Request »
Report the count of lines where the string "that" appears, and nothing else.

-- Given data start --

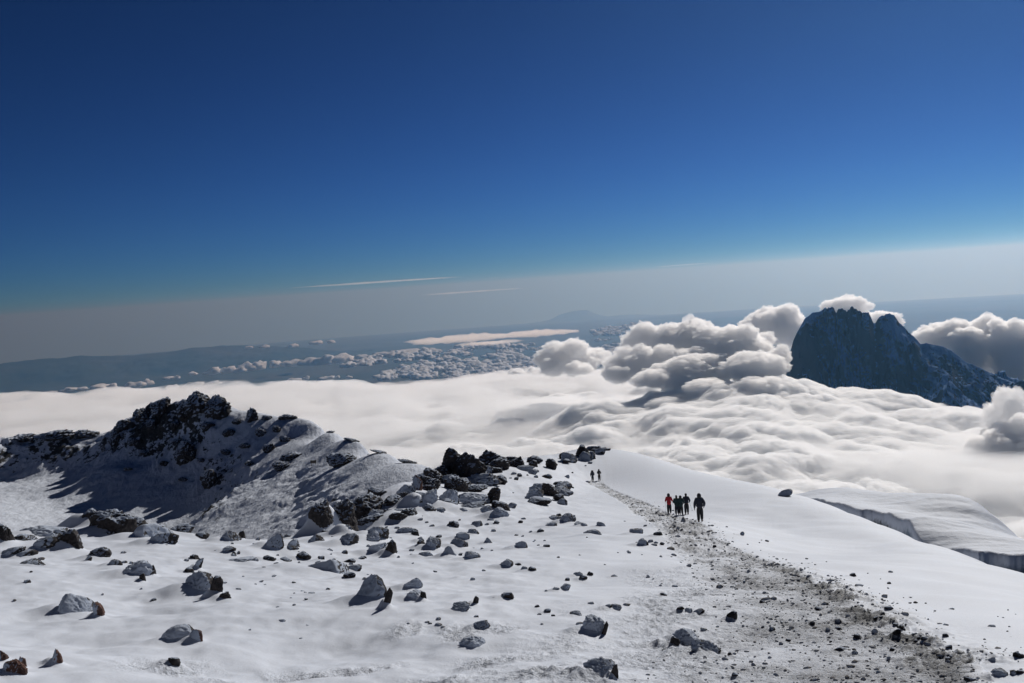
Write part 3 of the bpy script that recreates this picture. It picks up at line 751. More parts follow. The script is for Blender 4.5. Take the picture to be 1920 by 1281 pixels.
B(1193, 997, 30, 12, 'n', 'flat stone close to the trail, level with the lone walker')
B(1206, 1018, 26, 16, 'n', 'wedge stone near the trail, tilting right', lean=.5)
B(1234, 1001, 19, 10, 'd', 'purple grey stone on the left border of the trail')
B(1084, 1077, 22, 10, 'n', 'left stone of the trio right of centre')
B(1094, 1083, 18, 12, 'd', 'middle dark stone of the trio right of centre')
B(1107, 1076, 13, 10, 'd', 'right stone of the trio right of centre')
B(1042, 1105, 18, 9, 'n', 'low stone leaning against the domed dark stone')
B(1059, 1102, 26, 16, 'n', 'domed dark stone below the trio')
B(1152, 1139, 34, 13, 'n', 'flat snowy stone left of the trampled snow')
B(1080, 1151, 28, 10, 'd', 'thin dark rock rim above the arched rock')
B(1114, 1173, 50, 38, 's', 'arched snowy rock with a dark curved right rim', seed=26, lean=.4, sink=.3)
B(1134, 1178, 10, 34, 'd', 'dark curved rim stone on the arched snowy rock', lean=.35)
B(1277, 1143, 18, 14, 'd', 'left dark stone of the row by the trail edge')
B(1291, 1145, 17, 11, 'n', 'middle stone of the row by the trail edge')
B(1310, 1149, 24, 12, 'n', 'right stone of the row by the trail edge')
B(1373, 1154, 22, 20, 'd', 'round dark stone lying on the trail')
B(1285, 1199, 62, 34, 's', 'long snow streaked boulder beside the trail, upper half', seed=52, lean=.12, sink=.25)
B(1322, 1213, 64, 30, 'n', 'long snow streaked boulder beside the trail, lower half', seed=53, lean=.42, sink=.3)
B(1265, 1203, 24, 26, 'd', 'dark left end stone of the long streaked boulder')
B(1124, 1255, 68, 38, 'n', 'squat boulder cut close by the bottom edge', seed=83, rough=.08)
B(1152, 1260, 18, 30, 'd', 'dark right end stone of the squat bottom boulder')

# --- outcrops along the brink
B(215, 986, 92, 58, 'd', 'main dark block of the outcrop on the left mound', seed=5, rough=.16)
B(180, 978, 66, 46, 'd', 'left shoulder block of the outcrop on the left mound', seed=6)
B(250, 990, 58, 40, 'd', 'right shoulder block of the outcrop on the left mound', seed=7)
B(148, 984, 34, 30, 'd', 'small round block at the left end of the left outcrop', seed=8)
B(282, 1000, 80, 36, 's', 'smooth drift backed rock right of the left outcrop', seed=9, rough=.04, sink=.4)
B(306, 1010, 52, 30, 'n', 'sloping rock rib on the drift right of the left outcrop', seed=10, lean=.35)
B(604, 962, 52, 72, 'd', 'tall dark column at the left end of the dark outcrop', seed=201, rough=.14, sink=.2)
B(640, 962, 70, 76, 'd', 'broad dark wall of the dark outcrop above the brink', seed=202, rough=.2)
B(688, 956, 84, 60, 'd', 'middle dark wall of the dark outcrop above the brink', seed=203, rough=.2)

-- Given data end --
-- Given data start --

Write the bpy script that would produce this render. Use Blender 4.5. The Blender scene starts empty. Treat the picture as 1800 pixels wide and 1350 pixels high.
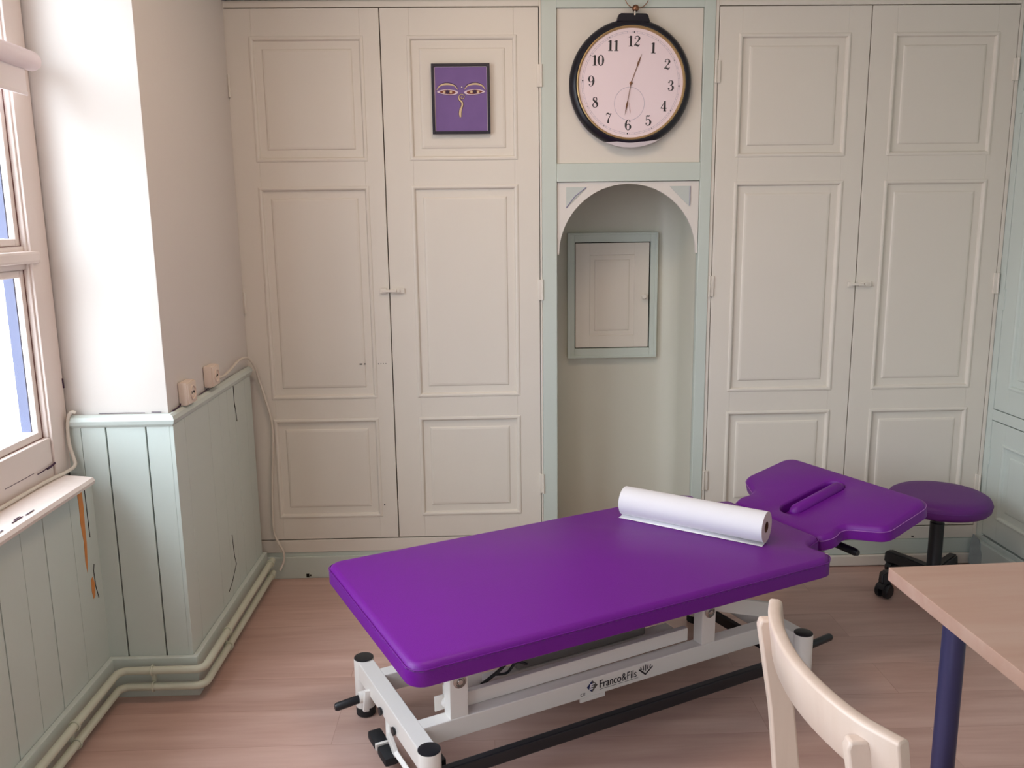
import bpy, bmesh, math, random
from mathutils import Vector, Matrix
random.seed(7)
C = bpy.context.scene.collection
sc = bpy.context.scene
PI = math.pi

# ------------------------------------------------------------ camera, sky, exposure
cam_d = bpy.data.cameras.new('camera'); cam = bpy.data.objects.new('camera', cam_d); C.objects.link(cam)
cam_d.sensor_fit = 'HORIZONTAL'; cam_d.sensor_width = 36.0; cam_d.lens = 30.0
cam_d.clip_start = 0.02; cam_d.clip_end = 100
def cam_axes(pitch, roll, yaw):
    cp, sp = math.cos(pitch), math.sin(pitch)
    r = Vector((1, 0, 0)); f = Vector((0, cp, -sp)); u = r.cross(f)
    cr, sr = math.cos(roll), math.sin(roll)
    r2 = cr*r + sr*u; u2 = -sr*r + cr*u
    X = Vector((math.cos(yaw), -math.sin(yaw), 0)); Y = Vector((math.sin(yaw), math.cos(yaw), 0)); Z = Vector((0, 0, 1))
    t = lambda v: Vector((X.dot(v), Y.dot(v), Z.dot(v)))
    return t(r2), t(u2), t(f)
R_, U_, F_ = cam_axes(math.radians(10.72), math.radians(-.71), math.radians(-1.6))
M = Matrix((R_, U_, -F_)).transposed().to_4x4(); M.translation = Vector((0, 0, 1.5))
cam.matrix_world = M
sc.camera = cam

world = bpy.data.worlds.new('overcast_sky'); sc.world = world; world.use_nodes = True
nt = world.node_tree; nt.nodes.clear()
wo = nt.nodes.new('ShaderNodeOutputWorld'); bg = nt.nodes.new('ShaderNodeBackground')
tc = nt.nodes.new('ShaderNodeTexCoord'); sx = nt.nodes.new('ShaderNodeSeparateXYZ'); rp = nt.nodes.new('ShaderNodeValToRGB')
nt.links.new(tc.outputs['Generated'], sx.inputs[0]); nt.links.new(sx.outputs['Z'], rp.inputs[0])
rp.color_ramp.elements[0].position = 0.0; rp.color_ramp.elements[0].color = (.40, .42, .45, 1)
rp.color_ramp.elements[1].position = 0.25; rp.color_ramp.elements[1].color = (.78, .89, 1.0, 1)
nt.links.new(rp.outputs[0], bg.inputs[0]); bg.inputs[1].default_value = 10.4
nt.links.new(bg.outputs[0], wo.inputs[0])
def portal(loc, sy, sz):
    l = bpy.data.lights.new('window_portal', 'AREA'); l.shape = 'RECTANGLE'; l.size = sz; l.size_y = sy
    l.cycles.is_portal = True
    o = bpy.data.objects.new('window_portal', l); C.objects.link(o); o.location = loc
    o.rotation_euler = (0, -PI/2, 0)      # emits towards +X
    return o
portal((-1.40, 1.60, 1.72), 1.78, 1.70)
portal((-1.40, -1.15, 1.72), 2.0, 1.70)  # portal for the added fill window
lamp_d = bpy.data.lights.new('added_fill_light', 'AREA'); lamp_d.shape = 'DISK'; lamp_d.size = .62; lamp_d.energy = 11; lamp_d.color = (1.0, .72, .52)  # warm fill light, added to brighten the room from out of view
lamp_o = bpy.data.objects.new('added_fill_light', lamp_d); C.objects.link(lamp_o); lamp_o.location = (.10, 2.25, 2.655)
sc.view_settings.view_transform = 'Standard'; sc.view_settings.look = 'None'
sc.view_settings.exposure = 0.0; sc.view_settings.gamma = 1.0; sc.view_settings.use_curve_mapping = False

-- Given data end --

Final result »
2